Pablo Milanés brilló con brillo propio. Y también con el brillo secuestrado a miles y miles de cubanos que pudieron ser tan creativos y cariñosos como él, pero que terminaron psíquica y físicamente demolidos por la dictadura de Fidel y Raúl Castro.

 Pablo Milanés conoció de cerca a esos cubanos que no cupieron en la Nueva Trova, sino que fueron forzados a ser militantes del odio hasta el día de hoy (si es que sobrevivieron a los militares de verde olivo). Y, durante décadas, delicadamente se lo calló.

Habiendo sido él mismo uno de ellos al inicio de su carrera, Pablo acaso consideró que su triunfo sería su mejor venganza contra los brutos y abusadores que nos impusieron la barbarie disfrazada de ideología. 

Con el tiempo, el que todo lo aplaca, Pablo Milanés comenzó a tomar una discreta distancia de la elite anquilosada en el poder de La Habana. Llegamos juntos al siglo XXI. Comenzamos a extrañarnos entre cubanos. Hasta que el lunes pasado, al morir lejos de casa —como moriremos tú y yo—, el cantautor ya había roto retóricamente con la Revolución, desde la perspectiva apacible del profeta que opina que la revolución ha sido traicionada por los propios revolucionarios.

Pobre del cantor y bien.

Sería un error del alma humana dejar los restos de Pablo Milanés en las manos de los represores locales, aliados o renegados con él en vida. Sería un error de estrategia política poner su legado entre los íconos de la izquierda internacional. Y sería un error de lesa cubanidad renunciar a querer en comunión a un cubano que, sí, fue capaz de amar y ser feliz en pleno totalitarismo insular.

Como fuimos capaces tú y yo, hasta que ya no lo fuimos más.

Y fue precisamente por eso que nos fuimos, ¿recuerdas? Huimos del horror porque todavía podíamos amar y ser felices en la cárcel castrista a cielo abierto en que convirtieron a Cuba. Y porque, desde ese amor y esa felicidad bajo vigilancia, todavía pudimos tomar la decisión soberana de partir de la Isla para amar y ser felices en cualquier otro punto solitario del planeta.

Aquí estamos todavía. Juntos.
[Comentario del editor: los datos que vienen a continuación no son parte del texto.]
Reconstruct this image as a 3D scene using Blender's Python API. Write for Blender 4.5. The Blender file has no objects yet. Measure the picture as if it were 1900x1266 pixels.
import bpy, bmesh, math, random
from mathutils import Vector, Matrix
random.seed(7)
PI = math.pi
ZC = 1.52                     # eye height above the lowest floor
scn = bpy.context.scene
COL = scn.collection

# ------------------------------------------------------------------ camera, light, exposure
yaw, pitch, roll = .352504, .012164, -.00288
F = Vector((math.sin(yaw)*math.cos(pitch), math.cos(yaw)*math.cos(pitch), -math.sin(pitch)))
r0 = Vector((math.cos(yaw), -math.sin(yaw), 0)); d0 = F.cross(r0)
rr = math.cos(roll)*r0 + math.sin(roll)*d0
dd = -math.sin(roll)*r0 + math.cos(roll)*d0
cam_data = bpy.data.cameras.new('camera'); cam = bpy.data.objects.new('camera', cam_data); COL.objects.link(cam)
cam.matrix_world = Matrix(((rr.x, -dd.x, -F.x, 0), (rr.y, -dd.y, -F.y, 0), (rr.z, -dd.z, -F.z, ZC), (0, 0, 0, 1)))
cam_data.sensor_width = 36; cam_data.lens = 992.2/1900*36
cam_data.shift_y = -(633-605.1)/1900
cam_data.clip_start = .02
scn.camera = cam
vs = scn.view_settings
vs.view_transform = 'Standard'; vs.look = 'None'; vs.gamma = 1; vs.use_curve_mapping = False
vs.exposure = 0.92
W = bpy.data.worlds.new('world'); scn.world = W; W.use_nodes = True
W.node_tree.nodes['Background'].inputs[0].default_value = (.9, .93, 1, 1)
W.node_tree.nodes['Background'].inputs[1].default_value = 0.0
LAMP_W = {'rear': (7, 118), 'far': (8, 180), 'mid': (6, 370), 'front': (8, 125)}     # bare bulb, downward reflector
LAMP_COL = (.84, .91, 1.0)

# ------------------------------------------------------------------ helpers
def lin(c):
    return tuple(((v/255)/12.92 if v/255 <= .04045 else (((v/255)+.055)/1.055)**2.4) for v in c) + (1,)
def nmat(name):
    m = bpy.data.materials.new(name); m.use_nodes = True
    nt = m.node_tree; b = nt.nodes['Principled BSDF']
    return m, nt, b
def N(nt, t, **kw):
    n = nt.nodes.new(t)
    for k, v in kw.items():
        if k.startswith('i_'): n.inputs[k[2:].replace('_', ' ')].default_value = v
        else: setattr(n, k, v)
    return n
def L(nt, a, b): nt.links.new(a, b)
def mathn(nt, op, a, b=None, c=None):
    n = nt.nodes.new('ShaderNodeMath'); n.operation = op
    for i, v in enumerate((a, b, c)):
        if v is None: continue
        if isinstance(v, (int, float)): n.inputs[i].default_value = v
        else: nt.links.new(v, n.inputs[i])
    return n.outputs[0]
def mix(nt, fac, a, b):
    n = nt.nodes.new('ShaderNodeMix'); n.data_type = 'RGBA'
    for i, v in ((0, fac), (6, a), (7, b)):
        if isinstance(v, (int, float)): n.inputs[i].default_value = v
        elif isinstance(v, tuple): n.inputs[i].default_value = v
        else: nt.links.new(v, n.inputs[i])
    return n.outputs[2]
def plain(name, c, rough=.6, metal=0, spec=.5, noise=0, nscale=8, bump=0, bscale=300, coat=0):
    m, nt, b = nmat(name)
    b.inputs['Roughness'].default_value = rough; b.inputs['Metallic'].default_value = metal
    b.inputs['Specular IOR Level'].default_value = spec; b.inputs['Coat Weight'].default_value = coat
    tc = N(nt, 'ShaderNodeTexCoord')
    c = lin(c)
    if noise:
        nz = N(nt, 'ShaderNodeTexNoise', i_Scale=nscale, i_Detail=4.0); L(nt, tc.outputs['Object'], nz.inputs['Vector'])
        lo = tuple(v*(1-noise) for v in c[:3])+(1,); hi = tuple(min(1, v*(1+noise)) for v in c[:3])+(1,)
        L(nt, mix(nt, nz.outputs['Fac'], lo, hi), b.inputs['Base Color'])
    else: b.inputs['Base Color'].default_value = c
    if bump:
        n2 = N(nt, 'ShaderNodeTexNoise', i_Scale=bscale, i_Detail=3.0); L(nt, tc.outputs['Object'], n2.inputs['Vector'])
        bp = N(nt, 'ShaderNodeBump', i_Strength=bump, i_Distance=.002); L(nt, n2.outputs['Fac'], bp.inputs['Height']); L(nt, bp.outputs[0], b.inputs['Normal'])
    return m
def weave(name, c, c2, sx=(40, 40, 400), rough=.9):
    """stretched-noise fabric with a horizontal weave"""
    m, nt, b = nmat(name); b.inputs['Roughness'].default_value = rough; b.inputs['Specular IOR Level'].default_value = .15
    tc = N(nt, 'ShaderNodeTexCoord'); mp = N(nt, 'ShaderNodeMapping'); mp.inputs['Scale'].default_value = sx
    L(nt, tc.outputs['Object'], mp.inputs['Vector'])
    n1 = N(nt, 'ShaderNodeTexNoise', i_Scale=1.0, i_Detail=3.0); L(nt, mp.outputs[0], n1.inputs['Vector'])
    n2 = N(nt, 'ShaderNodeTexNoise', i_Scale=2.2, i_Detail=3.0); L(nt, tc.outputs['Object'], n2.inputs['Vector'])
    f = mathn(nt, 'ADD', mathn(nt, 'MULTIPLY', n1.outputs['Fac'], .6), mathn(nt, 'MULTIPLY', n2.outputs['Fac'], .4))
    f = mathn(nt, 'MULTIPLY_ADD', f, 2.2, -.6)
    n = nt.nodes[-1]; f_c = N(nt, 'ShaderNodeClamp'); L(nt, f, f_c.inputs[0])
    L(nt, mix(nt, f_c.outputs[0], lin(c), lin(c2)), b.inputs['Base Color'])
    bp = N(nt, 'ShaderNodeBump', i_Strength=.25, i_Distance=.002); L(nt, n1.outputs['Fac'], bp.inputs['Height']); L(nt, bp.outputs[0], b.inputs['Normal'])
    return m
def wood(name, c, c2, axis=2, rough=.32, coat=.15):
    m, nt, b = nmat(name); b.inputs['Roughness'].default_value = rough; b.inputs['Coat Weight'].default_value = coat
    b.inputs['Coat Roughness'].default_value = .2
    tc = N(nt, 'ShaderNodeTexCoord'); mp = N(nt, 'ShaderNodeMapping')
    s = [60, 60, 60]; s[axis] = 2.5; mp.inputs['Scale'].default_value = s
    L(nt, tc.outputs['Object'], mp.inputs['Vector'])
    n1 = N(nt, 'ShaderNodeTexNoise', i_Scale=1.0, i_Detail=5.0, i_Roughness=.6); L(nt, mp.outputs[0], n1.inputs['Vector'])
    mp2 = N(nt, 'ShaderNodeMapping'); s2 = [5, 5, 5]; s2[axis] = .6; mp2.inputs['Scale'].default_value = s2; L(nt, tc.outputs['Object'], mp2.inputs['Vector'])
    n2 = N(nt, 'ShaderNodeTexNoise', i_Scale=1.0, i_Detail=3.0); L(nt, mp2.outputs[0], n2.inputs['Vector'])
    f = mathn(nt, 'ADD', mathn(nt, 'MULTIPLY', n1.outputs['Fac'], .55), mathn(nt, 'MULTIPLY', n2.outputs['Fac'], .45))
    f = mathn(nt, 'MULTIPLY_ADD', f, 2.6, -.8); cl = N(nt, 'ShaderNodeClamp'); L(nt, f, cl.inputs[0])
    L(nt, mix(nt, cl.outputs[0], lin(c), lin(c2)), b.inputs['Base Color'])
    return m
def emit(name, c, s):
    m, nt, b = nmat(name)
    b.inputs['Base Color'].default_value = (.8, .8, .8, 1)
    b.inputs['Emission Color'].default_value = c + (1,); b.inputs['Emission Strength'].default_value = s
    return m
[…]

Conectados desde la distancia. Inconsolables, pero nunca irreconciliables. Sin Pablo Milanés.

No es necesario hacer del luto otra causa de combate, ni que nuestra inmemorial ira inunde nuestra memoria del cantautor. Si pudimos enamorarnos y sentir felicidad en la Isla bajo las mentiras y violencias de la junta militar, no tiene sentido negarlo ahora en la democracia interior en que cada cubano puede realizarse a sí mismo.

Pablo Milanés nos pertenece al pueblo cubano. Es un tesoro y un testimonio a perpetuidad de lo que pasamos. La Revolución se está quedando hasta sin sus muertos. Además, la muerte es un lugar muy desolado. No abandonemos allí a Pablito, por favor.